O-Ton: Hans-Jürgen Gebhardt, Verkehrsanwalt
"Wir haben hier auch in der Kanzlei dauernd Fälle, in denen ältere Verkehrsteilnehmer Unfälle verursacht haben, die eigentlich nur zu erklären sind mit Handicaps: schlecht sehen, schlechte Reaktion - also diese altersbedingten Handicaps. Und ich kann mich nur darüber wundern, dass die Politik hier nicht reagiert - ich kann es mir eigentlich nur damit erklären, dass man auf die Wählerstimmen der Älteren schielt. Aber dass das nicht sachgerecht ist, das wird Ihnen jeder erklären - es sei denn, er ist Politiker!"

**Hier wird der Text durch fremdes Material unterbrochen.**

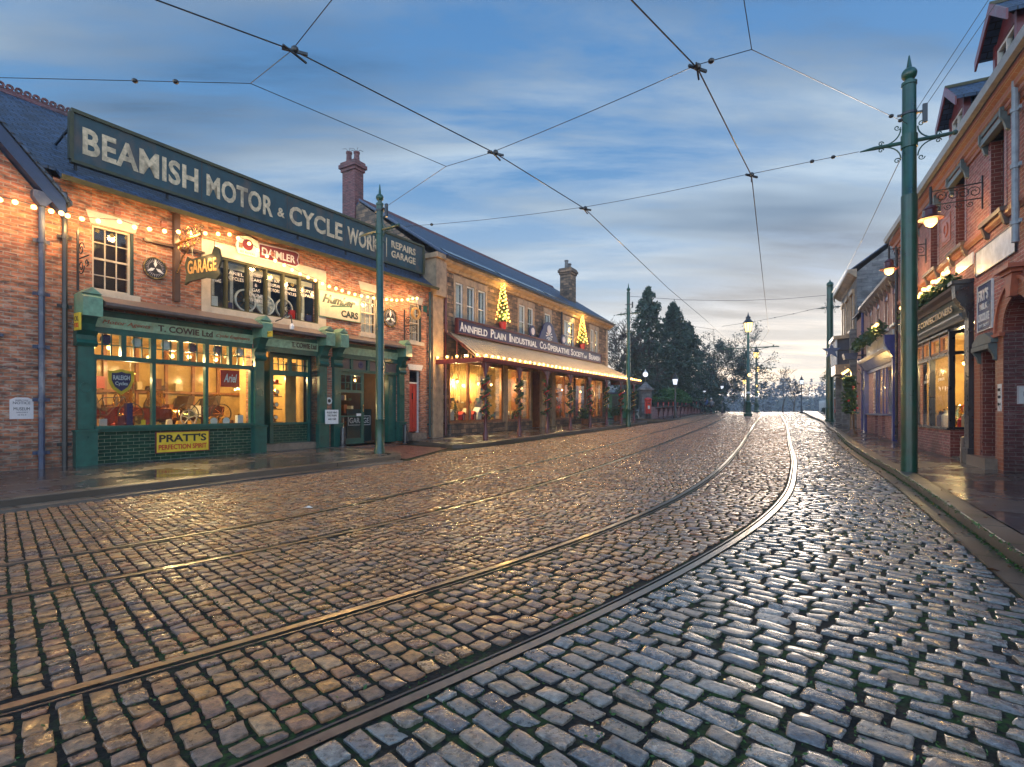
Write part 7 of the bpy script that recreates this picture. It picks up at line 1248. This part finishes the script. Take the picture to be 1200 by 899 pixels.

Auf FAKT-Anfrage beim Bundesverkehrsministerium heißt es: kein Handlungsbedarf. Ähnlich in Sachsen. Im Frühjahr stellte der sächsische Innenminister Buttolo die Verkehrsunfallbilanz des Bundeslandes vor. In der Presse wurde er wiedergegeben mit der Forderung nach obligatorischen Gesundheits-Checks für Senioren. Doch auf FAKT-Nachfrage heißt es: ganz so sei es nicht gewesen. Auffassung des Ministers sei es vielmehr:

Zitat:
"...dass Kraftfahrzeugführer ab einem gewissen Alter zumindest höflich daran erinnert werden sollten, sich mit ihrer Fahreignung kritisch auseinander zu setzen."

Doch Experten, wie hier an der Hochschule für Verkehrswesen in Dresden, halten einen obligatorischen Gesundheitstest für zwingend erforderlich.

O-Ton: Prof. Bernhard Schlag, Direktor des Instituts für Verkehrsplanung und Straßenverkehr, TU Dresden
"Andere Länder gehen da sehr, sehr viel weiter, und in Deutschland ist das ein Anachronismus, dass wir die Fahrerlaubnis auf Lebenszeit haben und immer behalten können, wenn wir nicht sozusagen selbst den Gegenbeweis dafür liefern, dass wir nicht mehr die Fahrerlaubnis verdient haben!"

O-Ton: Helmut Simon, Leiter der Direktion Verkehrsunfallbekämpfung, Polizeipräsidium Köln
"Ich denke, ab 65 wäre vielleicht eine Altersgrenze, wo man sagen kann: hier kann man regelmäßige Tests einführen. Es besteht ja die Möglichkeit zu sagen: ab 65 ein Test, ab 70 alle drei Jahre ein weiterer Test - dass man das eben mit dem Alter dann auch stuft!"

Im Fall von Heidi Bertram wird jetzt geprüft, ob der 79-Jährige überhaupt noch in der Lage war, sein Auto sicher zu führen. Seine Fahrerlaubnis wurde jetzt sichergestellt. Die Familie muss heute mit der quälenden Frage leben, ob ein Pflichttest für Senioren den Tod von Heidi Bertram hätte verhindern können."

(Körperliche Beeinträchtigungen, die hier als Teufel an die Wand gemalt werden, treten nicht gehäuft ab einem bestimmten Lebensalter auf, nach dem Motto: Mit 64 biste fit, mit 65 ein fahruntüchtiger Greis. Deshalb: Wenn schon wieder bundesweite Personenkontrollen und Datenbanken geplant werden, dann bitte für alle! So ist z.Bsp. in Kalifornien schon seit ewigen Zeiten für alle AutofahrerInnen in regelmäßigen Abständen ein Sehtest und eine theoretische Prüfung zur Verlängerung der Gülrigkeit des Führescheins selbstverständlich. Selbstverständlich ist auch, dass dieses Verfahren völlig unbürokratisch durchgeführt wird und anders als hierzulande geplant, nicht als Goldesel für notleidende TÜV´s oder andere Organisationen gehandhabt wird.)